## AIM
Repeat all of the records verbatim.

## TASK INPUT
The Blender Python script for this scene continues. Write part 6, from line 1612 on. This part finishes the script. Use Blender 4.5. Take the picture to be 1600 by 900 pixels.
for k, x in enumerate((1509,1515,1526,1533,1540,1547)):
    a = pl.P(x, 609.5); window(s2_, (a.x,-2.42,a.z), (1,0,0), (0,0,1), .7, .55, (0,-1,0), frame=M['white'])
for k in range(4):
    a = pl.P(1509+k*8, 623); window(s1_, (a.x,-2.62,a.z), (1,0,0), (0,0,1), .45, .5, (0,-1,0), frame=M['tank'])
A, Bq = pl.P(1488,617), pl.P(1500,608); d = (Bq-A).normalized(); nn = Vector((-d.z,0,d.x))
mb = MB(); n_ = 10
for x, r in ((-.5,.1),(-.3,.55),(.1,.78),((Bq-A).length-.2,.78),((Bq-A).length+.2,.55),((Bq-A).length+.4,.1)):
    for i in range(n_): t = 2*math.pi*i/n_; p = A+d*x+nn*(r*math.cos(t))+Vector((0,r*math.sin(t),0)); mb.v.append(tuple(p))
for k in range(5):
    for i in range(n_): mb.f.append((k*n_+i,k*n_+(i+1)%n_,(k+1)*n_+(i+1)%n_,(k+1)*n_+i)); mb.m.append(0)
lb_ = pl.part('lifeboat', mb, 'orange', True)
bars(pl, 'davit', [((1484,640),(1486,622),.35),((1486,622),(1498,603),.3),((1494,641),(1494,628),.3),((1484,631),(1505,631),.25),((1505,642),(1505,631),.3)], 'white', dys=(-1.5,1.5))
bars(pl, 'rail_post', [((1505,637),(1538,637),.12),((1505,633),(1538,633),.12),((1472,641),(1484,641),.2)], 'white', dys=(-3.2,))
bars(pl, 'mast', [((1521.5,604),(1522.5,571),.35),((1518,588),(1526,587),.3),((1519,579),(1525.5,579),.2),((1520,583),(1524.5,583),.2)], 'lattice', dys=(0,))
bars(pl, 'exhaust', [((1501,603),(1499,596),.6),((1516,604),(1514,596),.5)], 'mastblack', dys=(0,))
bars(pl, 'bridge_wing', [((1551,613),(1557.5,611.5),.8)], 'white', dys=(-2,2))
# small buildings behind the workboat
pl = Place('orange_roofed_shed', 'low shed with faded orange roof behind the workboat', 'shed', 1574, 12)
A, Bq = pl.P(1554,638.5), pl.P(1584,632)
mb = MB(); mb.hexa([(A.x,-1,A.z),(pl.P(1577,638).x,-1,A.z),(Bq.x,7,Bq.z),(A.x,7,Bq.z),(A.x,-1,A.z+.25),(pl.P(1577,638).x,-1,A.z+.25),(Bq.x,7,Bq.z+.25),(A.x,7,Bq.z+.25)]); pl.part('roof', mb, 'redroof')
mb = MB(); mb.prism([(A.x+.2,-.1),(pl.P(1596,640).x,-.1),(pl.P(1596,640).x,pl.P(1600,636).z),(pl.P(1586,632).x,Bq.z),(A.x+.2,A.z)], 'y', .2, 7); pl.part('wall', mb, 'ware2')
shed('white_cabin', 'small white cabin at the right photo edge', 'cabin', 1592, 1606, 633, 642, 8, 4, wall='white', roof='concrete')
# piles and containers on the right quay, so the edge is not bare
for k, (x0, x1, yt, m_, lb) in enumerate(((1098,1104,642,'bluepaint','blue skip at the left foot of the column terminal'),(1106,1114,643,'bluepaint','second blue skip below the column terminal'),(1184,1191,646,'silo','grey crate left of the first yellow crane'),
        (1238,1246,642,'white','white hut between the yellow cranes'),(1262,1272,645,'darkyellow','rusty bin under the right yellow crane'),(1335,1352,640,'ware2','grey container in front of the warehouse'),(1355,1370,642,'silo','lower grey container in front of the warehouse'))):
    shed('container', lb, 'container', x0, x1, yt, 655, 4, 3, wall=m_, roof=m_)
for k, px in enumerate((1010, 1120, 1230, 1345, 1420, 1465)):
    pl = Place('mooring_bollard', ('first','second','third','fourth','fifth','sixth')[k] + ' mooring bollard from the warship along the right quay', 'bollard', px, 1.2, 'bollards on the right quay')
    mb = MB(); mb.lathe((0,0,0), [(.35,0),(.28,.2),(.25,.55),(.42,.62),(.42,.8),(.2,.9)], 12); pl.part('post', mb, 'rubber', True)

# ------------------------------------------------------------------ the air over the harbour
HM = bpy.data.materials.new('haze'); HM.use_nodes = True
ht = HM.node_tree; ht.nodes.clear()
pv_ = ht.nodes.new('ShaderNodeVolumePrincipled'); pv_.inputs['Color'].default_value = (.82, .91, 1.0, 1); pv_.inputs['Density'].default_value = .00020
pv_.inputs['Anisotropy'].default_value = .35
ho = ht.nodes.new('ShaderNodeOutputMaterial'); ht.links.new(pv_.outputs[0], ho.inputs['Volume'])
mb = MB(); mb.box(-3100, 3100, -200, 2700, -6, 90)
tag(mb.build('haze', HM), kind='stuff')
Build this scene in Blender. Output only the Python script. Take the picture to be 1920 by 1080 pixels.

## RESULT OF THE TASK
The Blender Python script for this scene continues. Write part 6, from line 1612 on. This part finishes the script. Use Blender 4.5. Take the picture to be 1600 by 900 pixels.
for k, x in enumerate((1509,1515,1526,1533,1540,1547)):
    a = pl.P(x, 609.5); window(s2_, (a.x,-2.42,a.z), (1,0,0), (0,0,1), .7, .55, (0,-1,0), frame=M['white'])
for k in range(4):
    a = pl.P(1509+k*8, 623); window(s1_, (a.x,-2.62,a.z), (1,0,0), (0,0,1), .45, .5, (0,-1,0), frame=M['tank'])
A, Bq = pl.P(1488,617), pl.P(1500,608); d = (Bq-A).normalized(); nn = Vector((-d.z,0,d.x))
mb = MB(); n_ = 10
for x, r in ((-.5,.1),(-.3,.55),(.1,.78),((Bq-A).length-.2,.78),((Bq-A).length+.2,.55),((Bq-A).length+.4,.1)):
    for i in range(n_): t = 2*math.pi*i/n_; p = A+d*x+nn*(r*math.cos(t))+Vector((0,r*math.sin(t),0)); mb.v.append(tuple(p))
for k in range(5):
    for i in range(n_): mb.f.append((k*n_+i,k*n_+(i+1)%n_,(k+1)*n_+(i+1)%n_,(k+1)*n_+i)); mb.m.append(0)
lb_ = pl.part('lifeboat', mb, 'orange', True)
bars(pl, 'davit', [((1484,640),(1486,622),.35),((1486,622),(1498,603),.3),((1494,641),(1494,628),.3),((1484,631),(1505,631),.25),((1505,642),(1505,631),.3)], 'white', dys=(-1.5,1.5))
bars(pl, 'rail_post', [((1505,637),(1538,637),.12),((1505,633),(1538,633),.12),((1472,641),(1484,641),.2)], 'white', dys=(-3.2,))
bars(pl, 'mast', [((1521.5,604),(1522.5,571),.35),((1518,588),(1526,587),.3),((1519,579),(1525.5,579),.2),((1520,583),(1524.5,583),.2)], 'lattice', dys=(0,))
bars(pl, 'exhaust', [((1501,603),(1499,596),.6),((1516,604),(1514,596),.5)], 'mastblack', dys=(0,))
bars(pl, 'bridge_wing', [((1551,613),(1557.5,611.5),.8)], 'white', dys=(-2,2))
# small buildings behind the workboat
pl = Place('orange_roofed_shed', 'low shed with faded orange roof behind the workboat', 'shed', 1574, 12)
A, Bq = pl.P(1554,638.5), pl.P(1584,632)
mb = MB(); mb.hexa([(A.x,-1,A.z),(pl.P(1577,638).x,-1,A.z),(Bq.x,7,Bq.z),(A.x,7,Bq.z),(A.x,-1,A.z+.25),(pl.P(1577,638).x,-1,A.z+.25),(Bq.x,7,Bq.z+.25),(A.x,7,Bq.z+.25)]); pl.part('roof', mb, 'redroof')
mb = MB(); mb.prism([(A.x+.2,-.1),(pl.P(1596,640).x,-.1),(pl.P(1596,640).x,pl.P(1600,636).z),(pl.P(1586,632).x,Bq.z),(A.x+.2,A.z)], 'y', .2, 7); pl.part('wall', mb, 'ware2')
shed('white_cabin', 'small white cabin at the right photo edge', 'cabin', 1592, 1606, 633, 642, 8, 4, wall='white', roof='concrete')
# piles and containers on the right quay, so the edge is not bare
for k, (x0, x1, yt, m_, lb) in enumerate(((1098,1104,642,'bluepaint','blue skip at the left foot of the column terminal'),(1106,1114,643,'bluepaint','second blue skip below the column terminal'),(1184,1191,646,'silo','grey crate left of the first yellow crane'),
        (1238,1246,642,'white','white hut between the yellow cranes'),(1262,1272,645,'darkyellow','rusty bin under the right yellow crane'),(1335,1352,640,'ware2','grey container in front of the warehouse'),(1355,1370,642,'silo','lower grey container in front of the warehouse'))):
    shed('container', lb, 'container', x0, x1, yt, 655, 4, 3, wall=m_, roof=m_)
for k, px in enumerate((1010, 1120, 1230, 1345, 1420, 1465)):
    pl = Place('mooring_bollard', ('first','second','third','fourth','fifth','sixth')[k] + ' mooring bollard from the warship along the right quay', 'bollard', px, 1.2, 'bollards on the right quay')
    mb = MB(); mb.lathe((0,0,0), [(.35,0),(.28,.2),(.25,.55),(.42,.62),(.42,.8),(.2,.9)], 12); pl.part('post', mb, 'rubber', True)

# ------------------------------------------------------------------ the air over the harbour
HM = bpy.data.materials.new('haze'); HM.use_nodes = True
ht = HM.node_tree; ht.nodes.clear()
pv_ = ht.nodes.new('ShaderNodeVolumePrincipled'); pv_.inputs['Color'].default_value = (.82, .91, 1.0, 1); pv_.inputs['Density'].default_value = .00020
pv_.inputs['Anisotropy'].default_value = .35
ho = ht.nodes.new('ShaderNodeOutputMaterial'); ht.links.new(pv_.outputs[0], ho.inputs['Volume'])
mb = MB(); mb.box(-3100, 3100, -200, 2700, -6, 90)
tag(mb.build('haze', HM), kind='stuff')
Build this scene in Blender. Output only the Python script. Take the picture to be 1920 by 1080 pixels.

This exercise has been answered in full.